How to Choose a Charter Line

Here are some tips to check out a charter line:

"Don't just trust the carrier's word, put paper in hand," says Chuck Roach, who has run Chuck's Travels for 22 years.

It's an insurance certificate that should be provided with just a phone call.  $5 million in insurance coverage.  That's the law, and that's something Chuck says disreputable charter companies probably won't have.  But they might have -- a deal.

"They can afford to give good deals because they're not carrying the high cost of insurance that we're carrying." he says.

They might not also be carrying the ICC or DOT numbers.  That's government registration.

"And a lot of them are running hot, when I say running hot that means they have no ICC authority, no insurance authority."

Also, get the owner's name and phone number... make sure they haven't been doing business as someone else.

If they ever subcontract with another charter... like what happened in this tragedy... make sure that company is insured and reputable.

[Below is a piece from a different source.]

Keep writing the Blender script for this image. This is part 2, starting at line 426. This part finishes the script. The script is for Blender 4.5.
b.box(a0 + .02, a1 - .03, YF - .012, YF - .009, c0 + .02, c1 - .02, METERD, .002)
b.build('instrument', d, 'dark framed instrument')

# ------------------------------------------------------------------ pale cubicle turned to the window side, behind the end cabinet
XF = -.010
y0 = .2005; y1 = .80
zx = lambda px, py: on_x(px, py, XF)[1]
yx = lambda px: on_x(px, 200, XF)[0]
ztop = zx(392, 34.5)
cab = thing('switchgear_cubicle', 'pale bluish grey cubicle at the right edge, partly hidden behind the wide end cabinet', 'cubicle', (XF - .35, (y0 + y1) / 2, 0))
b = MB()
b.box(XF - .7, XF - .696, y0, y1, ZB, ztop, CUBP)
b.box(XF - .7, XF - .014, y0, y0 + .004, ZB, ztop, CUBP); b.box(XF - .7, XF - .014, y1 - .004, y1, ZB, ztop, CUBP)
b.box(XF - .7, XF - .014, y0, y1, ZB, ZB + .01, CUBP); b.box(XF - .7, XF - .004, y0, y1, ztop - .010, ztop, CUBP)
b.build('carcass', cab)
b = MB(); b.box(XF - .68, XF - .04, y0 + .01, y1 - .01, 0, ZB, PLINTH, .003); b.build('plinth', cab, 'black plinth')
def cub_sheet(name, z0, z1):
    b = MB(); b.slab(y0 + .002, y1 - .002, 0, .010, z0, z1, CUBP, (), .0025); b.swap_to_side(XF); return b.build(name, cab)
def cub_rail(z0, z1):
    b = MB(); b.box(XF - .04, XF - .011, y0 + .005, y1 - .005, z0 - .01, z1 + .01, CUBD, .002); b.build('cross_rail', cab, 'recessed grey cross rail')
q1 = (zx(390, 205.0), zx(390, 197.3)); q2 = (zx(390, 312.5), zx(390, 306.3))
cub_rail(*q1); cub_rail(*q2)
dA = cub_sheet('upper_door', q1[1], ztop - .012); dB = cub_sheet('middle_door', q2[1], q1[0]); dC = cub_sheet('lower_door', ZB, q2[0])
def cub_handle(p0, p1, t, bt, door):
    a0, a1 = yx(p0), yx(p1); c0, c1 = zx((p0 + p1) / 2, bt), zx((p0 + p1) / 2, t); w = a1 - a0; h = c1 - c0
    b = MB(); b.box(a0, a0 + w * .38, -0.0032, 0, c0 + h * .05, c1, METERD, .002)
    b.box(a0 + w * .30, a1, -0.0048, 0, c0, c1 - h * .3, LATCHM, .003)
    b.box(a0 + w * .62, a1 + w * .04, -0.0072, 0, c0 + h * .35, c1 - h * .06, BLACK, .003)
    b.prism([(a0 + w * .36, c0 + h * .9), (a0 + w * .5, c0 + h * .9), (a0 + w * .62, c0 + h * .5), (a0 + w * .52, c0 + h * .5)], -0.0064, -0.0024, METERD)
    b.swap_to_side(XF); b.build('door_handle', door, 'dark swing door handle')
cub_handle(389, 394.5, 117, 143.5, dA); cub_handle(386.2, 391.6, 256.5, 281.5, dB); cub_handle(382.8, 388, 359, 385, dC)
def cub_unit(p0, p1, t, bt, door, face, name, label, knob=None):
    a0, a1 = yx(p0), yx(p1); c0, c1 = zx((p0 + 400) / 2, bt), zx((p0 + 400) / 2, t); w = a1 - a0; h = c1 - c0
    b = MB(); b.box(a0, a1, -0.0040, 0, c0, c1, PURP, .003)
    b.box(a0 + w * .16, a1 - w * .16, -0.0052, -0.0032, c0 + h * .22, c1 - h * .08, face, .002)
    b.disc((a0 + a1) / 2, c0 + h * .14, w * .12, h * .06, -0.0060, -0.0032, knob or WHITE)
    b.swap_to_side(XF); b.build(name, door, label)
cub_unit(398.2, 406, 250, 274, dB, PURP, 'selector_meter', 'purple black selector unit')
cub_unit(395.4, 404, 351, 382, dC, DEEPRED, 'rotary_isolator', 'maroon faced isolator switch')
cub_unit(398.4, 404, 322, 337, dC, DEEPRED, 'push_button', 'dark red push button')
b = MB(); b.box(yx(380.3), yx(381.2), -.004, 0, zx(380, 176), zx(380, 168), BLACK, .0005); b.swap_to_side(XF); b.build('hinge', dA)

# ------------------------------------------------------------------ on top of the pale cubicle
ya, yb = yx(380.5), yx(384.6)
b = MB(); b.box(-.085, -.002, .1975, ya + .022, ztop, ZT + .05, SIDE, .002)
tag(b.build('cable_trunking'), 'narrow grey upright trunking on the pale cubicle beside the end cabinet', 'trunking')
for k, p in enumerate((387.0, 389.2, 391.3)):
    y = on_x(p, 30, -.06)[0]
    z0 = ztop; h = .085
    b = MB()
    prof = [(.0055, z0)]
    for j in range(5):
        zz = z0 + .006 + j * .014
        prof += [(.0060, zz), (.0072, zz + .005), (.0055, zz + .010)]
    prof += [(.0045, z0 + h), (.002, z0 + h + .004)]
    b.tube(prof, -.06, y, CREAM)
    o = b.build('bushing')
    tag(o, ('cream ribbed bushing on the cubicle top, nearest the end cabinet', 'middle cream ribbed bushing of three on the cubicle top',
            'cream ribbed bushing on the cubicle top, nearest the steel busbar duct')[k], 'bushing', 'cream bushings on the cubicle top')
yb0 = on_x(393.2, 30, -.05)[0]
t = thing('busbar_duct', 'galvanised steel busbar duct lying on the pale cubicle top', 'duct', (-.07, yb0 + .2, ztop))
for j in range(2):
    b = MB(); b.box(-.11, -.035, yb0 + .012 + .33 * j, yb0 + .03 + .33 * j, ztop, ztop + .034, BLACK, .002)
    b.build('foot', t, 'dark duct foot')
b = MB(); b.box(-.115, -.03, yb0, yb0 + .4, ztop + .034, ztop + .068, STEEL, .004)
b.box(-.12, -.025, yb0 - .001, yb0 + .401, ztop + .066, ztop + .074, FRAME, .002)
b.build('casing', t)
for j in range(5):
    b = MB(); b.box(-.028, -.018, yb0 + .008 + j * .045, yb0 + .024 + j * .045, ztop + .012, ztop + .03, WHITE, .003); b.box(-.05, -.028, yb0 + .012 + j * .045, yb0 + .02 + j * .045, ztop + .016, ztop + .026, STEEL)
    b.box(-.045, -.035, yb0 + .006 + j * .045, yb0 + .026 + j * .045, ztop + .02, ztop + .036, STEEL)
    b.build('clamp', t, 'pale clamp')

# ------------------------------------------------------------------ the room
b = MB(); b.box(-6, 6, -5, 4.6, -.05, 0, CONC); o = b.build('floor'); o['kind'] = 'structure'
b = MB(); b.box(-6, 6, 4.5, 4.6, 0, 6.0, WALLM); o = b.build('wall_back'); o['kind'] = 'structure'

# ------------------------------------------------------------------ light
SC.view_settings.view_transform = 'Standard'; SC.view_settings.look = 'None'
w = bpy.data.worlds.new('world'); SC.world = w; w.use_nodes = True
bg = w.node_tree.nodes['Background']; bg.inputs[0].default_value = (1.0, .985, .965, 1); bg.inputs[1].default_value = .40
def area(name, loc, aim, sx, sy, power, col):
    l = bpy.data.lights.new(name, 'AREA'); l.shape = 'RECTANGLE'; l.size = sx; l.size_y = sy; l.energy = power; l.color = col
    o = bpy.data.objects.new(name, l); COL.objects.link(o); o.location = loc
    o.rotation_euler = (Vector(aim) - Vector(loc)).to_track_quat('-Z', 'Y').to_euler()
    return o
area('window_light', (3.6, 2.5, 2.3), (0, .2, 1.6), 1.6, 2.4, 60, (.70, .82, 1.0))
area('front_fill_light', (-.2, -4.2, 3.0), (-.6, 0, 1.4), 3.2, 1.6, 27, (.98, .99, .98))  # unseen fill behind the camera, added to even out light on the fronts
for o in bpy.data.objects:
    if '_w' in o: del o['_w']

"If I have to farm out a coach, to make a move, we will not put a coach with one of our coaches unless it meets the criteria exactly what ours is."

And remember to get everyone's insurance certificate.

"Not just insurance is involved, safety is involved," Chuck says.

Look for yourself... does the bus appear well maintained. Is it a newer model. They might be factors to influence your decision. It's a bit of homework.

But with so many lives at stake, East Texas operators say it's worth it.